Well, young gullz, we've been and had another Tsunami. Or to be more accurate, a small-t tsunami.
Did anyone on our fair beach actually notice?
I asked old Gaffer Bob, that half-feathered uncle of Aunt Jane's by her half-sister Ethel, but he fell asleep about three squawks into my question. So I guess the answer is No.
Did the police race up and down, furiously sirening and getting the Endangered Inhabitants of those crummy old houses behind the 8-metre dunes, to safety?
Why, no.
Did lots of those odd humans race down to the beach to see what the fuss was all aboot?
Why, yes.
Were any of them sucked out to sea, thrashing and promising to Gaia that they would never be so stoopid again if she'd just wash them right back up?
Why, no.
So it was really a non-event.
Which is extremely predictable, really. Because distant tsunami have never much affected our fair beach, at least the central to northern bits. There's just too much sand out there, too much friction, and no confining bay or sub-sea features. The waves certainly arrived, but compared to the full moon tides as predicted by that funny old bloke Ken Ring, they were nothing. Those full moon tides ran, oh, at least half a metre higher than the tsunami!
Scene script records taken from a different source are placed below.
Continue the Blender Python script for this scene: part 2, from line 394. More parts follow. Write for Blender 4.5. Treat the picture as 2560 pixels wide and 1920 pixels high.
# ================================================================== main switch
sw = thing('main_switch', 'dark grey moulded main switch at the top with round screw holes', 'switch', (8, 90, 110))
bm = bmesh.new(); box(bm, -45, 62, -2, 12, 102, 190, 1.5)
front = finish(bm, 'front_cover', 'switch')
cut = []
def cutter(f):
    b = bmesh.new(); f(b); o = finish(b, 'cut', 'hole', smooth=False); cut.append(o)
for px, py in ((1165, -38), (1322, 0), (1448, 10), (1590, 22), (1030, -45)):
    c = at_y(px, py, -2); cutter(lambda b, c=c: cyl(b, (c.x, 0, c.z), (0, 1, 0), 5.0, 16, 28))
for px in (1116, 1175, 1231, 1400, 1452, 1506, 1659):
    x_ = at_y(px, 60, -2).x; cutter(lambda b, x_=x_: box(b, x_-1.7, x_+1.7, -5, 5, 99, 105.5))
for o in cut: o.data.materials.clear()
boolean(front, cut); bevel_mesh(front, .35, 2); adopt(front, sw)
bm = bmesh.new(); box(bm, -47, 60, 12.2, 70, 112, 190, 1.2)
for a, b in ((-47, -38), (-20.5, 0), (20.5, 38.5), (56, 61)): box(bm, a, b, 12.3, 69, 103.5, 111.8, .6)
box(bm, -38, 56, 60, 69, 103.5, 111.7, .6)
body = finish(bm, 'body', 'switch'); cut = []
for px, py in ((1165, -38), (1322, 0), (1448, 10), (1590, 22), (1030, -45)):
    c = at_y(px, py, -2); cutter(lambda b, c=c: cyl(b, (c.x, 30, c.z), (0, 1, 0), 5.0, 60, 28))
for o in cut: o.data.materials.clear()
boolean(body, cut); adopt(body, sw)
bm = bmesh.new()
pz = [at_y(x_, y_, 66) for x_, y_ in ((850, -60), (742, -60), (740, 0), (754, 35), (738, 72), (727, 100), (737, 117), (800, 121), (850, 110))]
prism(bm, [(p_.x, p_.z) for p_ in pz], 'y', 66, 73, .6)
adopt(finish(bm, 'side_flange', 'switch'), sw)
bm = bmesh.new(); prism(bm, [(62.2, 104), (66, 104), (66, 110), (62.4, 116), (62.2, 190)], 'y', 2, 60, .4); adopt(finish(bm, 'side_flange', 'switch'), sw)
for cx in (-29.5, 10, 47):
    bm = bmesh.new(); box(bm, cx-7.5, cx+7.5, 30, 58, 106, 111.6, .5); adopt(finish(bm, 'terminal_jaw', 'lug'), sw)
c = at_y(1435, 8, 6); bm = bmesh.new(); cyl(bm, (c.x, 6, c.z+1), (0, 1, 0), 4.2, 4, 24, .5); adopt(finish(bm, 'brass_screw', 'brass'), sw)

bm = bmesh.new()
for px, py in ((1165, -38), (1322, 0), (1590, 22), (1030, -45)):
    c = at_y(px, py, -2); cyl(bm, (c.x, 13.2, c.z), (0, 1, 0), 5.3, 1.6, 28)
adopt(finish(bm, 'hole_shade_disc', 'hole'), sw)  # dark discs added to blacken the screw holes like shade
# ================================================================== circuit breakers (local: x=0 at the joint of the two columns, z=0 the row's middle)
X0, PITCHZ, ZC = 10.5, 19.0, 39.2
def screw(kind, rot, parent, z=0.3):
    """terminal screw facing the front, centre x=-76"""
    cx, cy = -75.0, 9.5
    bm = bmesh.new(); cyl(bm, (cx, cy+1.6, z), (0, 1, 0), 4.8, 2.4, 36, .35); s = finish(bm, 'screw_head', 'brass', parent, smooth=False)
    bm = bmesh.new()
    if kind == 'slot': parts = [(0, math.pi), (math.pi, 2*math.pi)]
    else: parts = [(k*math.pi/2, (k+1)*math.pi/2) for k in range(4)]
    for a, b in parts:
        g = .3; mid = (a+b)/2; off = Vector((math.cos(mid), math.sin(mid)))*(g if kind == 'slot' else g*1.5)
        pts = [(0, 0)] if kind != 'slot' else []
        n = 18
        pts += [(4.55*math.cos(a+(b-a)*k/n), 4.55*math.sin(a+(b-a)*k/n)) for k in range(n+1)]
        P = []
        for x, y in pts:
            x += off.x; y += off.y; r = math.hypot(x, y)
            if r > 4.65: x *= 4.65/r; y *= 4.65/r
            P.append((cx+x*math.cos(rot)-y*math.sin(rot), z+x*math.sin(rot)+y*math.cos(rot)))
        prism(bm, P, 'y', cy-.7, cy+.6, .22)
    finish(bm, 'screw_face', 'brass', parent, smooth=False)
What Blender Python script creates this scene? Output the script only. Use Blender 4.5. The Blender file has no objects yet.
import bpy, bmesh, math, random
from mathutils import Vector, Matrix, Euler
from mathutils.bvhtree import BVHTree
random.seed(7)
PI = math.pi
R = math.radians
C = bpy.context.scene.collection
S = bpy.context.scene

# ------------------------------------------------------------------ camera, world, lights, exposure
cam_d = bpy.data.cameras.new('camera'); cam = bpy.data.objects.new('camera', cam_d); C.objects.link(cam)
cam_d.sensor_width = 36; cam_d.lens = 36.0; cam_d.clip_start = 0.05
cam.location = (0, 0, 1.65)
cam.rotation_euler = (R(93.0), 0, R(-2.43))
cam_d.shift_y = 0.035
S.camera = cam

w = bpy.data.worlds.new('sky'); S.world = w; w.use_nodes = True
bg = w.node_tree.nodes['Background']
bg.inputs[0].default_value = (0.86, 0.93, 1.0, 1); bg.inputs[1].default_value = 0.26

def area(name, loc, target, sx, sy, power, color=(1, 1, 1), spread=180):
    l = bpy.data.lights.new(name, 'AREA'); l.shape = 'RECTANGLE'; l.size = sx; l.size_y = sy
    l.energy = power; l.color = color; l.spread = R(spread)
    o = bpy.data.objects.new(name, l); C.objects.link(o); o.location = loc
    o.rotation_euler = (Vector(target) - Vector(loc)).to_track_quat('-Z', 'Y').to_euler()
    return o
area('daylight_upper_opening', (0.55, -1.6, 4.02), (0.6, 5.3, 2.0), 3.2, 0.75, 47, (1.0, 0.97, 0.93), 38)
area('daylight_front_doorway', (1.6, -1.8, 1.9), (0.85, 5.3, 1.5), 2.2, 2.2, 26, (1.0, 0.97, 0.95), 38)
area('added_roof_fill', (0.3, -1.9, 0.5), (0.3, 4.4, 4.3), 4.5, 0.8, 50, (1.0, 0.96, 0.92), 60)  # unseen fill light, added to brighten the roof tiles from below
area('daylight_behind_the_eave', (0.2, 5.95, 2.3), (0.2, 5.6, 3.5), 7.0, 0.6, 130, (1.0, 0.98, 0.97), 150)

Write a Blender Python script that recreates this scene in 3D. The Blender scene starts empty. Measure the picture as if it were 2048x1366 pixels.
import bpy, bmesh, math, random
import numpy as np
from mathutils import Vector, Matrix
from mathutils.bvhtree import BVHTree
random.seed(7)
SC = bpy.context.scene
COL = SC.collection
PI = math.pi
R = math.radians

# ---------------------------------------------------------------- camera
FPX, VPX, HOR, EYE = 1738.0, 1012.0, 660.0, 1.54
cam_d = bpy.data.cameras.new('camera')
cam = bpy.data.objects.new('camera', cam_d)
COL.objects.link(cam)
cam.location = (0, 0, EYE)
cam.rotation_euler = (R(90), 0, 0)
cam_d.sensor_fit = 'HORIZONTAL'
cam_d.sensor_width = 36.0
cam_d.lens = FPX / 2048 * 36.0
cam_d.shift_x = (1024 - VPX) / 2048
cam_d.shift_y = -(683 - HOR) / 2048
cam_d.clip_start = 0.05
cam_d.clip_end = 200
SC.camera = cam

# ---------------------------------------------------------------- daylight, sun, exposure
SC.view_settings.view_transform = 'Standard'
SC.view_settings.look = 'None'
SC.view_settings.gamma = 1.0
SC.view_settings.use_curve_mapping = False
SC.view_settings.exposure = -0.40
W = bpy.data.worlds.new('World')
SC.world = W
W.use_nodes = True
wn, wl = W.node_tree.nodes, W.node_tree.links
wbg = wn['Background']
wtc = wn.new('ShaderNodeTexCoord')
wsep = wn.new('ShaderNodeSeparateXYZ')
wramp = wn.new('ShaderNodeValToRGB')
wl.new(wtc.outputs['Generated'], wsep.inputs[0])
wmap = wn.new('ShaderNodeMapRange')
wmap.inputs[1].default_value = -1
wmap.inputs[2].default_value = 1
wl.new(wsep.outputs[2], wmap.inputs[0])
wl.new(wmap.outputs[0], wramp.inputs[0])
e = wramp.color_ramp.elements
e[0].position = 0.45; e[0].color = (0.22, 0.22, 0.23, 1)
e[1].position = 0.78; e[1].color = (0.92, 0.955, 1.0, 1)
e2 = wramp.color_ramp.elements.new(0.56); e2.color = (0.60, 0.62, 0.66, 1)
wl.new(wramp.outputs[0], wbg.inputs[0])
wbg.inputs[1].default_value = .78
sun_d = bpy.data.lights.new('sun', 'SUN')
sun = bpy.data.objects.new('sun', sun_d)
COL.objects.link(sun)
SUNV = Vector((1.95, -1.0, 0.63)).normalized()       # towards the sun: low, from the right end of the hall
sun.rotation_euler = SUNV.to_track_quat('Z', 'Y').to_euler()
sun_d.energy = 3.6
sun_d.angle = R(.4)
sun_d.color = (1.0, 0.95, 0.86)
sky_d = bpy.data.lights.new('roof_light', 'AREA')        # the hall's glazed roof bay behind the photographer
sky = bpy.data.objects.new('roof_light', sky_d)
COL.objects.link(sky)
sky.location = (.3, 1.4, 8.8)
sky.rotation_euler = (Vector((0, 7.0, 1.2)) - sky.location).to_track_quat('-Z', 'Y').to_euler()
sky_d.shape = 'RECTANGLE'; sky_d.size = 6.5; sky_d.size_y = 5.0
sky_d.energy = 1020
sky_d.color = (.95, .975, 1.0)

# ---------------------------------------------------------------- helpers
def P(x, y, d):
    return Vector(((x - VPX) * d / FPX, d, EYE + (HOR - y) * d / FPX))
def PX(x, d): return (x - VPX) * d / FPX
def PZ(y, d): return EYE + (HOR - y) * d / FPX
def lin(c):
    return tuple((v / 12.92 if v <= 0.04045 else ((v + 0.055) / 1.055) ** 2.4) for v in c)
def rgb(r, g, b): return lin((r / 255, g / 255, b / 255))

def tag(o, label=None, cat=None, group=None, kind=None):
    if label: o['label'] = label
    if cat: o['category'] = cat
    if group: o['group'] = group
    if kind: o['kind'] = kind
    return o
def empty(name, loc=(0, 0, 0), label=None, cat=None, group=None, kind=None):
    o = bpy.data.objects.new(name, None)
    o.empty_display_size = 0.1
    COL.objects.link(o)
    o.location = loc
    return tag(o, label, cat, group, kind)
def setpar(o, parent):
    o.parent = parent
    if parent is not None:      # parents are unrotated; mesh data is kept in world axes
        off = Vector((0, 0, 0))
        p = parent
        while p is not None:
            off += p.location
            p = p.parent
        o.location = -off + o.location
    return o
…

But the good folks of Brighton and surrounds have nothing to worry aboot compared to their brethren in the Peninsula Bays and even the corner of the Southshore Spit, Sunmer, Redcliffs and the estuary. Those Spit dwellers can get the waves both ways - the slosh over from the sea as it jams into the corner (look atta map, why don'cha), and the back-slosh from the Estuary, which as you may recall is filling up with sand.
But I digress.
No bad effects.
But it is amusing to watch those silly hunans crying 'look out - the Wave is coming'.